Villalba & Saint-Dizier discuss the problem of argument extraction in opinion texts, in order to understand and present deeper analysis of why consumers like or dislike a product. Their goal is to induce a system of preferences from attribute-value pairs and a recommendation, identifying these from a review which contains opinion (aka "evaluative") expressions.

They make two main claims:

  1. "evaluative expressions with a 'heavy' semantic load" can be interpreted as arguments and
  2. "that the association of an evaluative expression with a discourse structure such as an elaboration, an illustration, or a reformulation must also be interpreted as an argument".

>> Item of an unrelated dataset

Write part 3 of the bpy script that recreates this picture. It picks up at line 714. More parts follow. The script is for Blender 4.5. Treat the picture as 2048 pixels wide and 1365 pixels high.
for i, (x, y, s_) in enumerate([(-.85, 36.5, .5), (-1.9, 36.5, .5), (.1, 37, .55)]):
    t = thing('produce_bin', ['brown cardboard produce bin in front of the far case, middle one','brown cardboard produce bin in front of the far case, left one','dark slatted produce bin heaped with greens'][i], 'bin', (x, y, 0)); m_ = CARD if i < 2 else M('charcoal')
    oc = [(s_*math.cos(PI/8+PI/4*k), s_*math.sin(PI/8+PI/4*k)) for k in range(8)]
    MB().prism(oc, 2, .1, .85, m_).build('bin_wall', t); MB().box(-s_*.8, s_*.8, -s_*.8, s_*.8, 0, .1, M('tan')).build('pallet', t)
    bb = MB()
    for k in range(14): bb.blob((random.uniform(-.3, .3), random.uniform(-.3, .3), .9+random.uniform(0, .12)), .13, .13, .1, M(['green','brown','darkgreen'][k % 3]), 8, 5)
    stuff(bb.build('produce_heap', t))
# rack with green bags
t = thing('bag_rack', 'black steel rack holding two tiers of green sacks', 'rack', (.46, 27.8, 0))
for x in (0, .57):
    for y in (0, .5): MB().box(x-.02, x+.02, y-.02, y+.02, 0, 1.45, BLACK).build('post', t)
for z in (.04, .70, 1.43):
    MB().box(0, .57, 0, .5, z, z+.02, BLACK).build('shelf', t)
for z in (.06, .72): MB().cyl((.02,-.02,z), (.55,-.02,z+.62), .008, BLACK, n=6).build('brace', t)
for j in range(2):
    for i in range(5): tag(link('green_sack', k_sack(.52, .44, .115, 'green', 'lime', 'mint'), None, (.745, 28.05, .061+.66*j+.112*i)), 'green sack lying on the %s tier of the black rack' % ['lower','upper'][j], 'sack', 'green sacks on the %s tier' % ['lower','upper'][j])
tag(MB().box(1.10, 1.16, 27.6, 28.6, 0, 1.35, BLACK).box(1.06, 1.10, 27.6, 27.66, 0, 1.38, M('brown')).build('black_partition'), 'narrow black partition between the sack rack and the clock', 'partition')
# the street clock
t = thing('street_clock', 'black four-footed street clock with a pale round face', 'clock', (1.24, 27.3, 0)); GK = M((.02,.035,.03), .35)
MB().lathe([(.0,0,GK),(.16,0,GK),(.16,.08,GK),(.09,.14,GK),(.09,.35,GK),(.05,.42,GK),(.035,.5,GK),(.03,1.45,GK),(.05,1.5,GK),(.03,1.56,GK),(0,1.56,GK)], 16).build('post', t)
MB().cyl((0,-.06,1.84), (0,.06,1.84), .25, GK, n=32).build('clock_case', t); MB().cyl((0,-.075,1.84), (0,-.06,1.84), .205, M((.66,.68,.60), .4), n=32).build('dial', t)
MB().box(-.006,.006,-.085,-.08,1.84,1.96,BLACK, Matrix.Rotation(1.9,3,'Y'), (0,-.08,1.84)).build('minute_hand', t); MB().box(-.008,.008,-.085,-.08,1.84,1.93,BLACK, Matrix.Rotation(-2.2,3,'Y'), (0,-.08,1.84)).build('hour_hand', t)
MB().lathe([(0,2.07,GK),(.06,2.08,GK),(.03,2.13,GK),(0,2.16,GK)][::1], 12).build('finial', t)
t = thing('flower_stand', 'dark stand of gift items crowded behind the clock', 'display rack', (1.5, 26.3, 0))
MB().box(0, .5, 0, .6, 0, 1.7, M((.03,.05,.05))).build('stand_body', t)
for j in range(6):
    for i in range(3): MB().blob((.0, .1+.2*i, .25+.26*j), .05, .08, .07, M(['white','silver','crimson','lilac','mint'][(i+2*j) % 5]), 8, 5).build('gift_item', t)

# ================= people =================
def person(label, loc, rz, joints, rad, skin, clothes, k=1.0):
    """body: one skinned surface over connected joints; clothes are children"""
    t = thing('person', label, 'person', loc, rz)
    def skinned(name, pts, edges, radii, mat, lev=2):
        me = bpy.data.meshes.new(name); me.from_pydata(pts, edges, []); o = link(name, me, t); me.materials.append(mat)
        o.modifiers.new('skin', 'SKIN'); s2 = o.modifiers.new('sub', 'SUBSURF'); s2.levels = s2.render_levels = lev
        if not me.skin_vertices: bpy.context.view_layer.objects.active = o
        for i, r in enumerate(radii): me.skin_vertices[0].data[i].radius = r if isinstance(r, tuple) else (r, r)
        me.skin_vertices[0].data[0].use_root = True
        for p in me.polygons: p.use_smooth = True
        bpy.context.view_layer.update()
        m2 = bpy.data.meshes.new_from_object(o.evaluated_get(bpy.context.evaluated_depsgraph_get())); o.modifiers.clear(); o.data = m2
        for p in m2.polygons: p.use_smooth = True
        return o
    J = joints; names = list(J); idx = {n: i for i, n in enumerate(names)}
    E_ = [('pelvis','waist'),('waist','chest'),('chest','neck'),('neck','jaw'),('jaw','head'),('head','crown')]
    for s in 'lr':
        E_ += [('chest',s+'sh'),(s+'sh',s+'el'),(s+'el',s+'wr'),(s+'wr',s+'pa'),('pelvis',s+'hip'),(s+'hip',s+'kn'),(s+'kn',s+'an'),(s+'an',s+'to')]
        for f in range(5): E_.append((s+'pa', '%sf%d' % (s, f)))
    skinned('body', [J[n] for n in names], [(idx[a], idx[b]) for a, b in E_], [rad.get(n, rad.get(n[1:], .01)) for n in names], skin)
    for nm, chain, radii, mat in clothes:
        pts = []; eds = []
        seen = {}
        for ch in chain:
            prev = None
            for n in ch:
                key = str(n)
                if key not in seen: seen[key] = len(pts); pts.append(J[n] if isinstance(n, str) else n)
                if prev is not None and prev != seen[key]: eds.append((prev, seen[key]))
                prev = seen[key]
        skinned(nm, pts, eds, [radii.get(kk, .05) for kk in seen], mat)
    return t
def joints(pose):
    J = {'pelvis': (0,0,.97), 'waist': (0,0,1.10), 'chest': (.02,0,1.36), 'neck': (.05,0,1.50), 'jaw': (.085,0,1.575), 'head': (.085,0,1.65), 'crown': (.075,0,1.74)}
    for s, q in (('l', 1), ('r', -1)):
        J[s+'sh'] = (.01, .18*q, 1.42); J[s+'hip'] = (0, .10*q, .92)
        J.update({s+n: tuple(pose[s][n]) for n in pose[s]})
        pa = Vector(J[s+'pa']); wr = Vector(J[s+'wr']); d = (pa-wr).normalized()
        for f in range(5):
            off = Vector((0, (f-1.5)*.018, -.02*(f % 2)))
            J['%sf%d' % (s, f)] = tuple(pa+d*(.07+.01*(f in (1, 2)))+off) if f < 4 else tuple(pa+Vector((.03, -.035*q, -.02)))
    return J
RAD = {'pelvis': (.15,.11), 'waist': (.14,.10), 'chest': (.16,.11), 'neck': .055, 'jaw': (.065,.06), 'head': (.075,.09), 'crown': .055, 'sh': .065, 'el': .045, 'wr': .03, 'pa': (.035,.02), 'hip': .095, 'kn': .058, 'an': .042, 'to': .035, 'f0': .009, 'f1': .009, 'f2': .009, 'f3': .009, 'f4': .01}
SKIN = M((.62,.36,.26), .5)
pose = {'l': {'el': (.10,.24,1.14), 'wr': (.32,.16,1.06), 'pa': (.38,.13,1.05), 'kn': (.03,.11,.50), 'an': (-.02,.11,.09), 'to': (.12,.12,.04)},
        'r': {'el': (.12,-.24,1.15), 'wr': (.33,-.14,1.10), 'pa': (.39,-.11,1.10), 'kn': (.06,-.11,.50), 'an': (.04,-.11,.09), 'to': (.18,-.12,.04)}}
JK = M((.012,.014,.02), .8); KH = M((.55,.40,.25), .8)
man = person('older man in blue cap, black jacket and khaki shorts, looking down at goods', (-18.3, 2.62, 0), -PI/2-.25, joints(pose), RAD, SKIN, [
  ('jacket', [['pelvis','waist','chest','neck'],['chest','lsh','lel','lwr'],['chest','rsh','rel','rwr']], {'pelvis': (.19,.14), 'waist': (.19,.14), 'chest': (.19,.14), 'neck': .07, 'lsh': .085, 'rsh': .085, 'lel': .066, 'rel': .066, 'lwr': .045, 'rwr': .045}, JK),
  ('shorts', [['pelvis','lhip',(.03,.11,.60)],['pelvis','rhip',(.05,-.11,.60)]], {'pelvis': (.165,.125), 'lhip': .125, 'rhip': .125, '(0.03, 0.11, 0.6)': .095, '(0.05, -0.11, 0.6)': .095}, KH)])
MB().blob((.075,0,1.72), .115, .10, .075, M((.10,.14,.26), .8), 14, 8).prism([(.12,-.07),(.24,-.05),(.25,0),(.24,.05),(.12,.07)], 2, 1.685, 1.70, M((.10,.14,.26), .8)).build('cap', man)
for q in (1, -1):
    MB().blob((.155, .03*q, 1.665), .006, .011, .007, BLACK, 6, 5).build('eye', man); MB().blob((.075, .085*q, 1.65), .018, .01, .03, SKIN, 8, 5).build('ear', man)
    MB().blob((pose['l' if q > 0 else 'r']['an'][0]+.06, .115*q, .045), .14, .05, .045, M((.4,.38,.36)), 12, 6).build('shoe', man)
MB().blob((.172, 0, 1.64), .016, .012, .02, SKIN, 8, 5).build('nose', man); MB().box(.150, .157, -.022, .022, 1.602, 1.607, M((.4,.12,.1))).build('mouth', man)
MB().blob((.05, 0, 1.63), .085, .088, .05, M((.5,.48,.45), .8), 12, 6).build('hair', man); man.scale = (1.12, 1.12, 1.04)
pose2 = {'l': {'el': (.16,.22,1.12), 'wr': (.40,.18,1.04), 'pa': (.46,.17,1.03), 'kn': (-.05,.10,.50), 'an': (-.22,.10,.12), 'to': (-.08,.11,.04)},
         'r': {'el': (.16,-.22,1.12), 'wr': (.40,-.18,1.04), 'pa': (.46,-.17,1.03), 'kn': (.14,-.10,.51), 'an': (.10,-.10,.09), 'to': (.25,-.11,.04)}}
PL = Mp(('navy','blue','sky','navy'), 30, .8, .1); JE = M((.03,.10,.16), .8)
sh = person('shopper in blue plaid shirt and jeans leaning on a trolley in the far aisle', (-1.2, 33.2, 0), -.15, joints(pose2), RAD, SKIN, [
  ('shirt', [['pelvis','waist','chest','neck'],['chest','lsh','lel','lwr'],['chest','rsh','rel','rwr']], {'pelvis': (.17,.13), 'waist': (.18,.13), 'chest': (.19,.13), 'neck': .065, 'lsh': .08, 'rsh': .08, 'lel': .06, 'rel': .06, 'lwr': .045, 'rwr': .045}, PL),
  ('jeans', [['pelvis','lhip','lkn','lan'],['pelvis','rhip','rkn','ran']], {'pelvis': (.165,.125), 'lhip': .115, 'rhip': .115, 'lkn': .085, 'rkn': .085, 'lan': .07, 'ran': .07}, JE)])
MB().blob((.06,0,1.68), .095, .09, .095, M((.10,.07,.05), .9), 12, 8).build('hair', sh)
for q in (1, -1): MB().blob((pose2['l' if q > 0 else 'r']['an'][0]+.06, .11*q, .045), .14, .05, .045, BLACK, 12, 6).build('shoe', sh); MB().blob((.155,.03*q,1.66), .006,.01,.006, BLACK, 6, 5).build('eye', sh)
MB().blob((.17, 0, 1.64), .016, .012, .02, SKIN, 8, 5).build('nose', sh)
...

In addressing claim (1): They indicate that some, but not all, evaluative expressions function as arguments; they do not operationalize this, but merely provide descriptive examples. For instance: "an expression in the hotel domain such as: clean rooms has no real argumentative power because 'clean' is a standard value for rooms" In comparison, they say that "accueil familial (English gloss: you are welcomed as a family member)" incorporates an argument, since 'familial' has a rich semantic structure, with the probable interpretation: 'because the owners behave as if you were part of their family'. They describe this by saying that "'familial' is a higher-order adjective" -- yet this does not indicate how to determine or test which adjectives are "higher-order". They see the list of adjectives and modifiers and the semantic features underlying the adjectives (which they envision as extracted and combined) as an "informal set of arguments".

In addressing claim (2): They see the discourse structures accompanying evaluative expressions as "forms of explanation that realize argument schemas". But they do not construct the schemas.

They argue that, when combined with an evaluative expression, "elaborations, illustrations and other rhetorical relations related to explanation" acquire "argumentative power or orientation" by behaving "as argument supports and make explicit the semantic and pragmatic function of the support: e.g. they justify, illustrate, develop the evaluative expression".

They then detail, for various discourse relations, how they relate to the evaluations:

  • Justification clarifies the reasons for an evaluation

Some types of elaboration support the evaluation:

  • illustration
  • enumeration ("adds strength")
  • precision ("adds specific information")
  • comparison ("reinforce a statement, making a parallel with a better or worse situation or object, more or less explicit")

Other types of elaboration stress the importance of the attribute:

  • via consequence ("develops the advantages of a positive or a negative evaluation")
  • Contrast and Concession generally weaken the evaluation

Some discourse relations do not really have argumentative force, such as reformulation.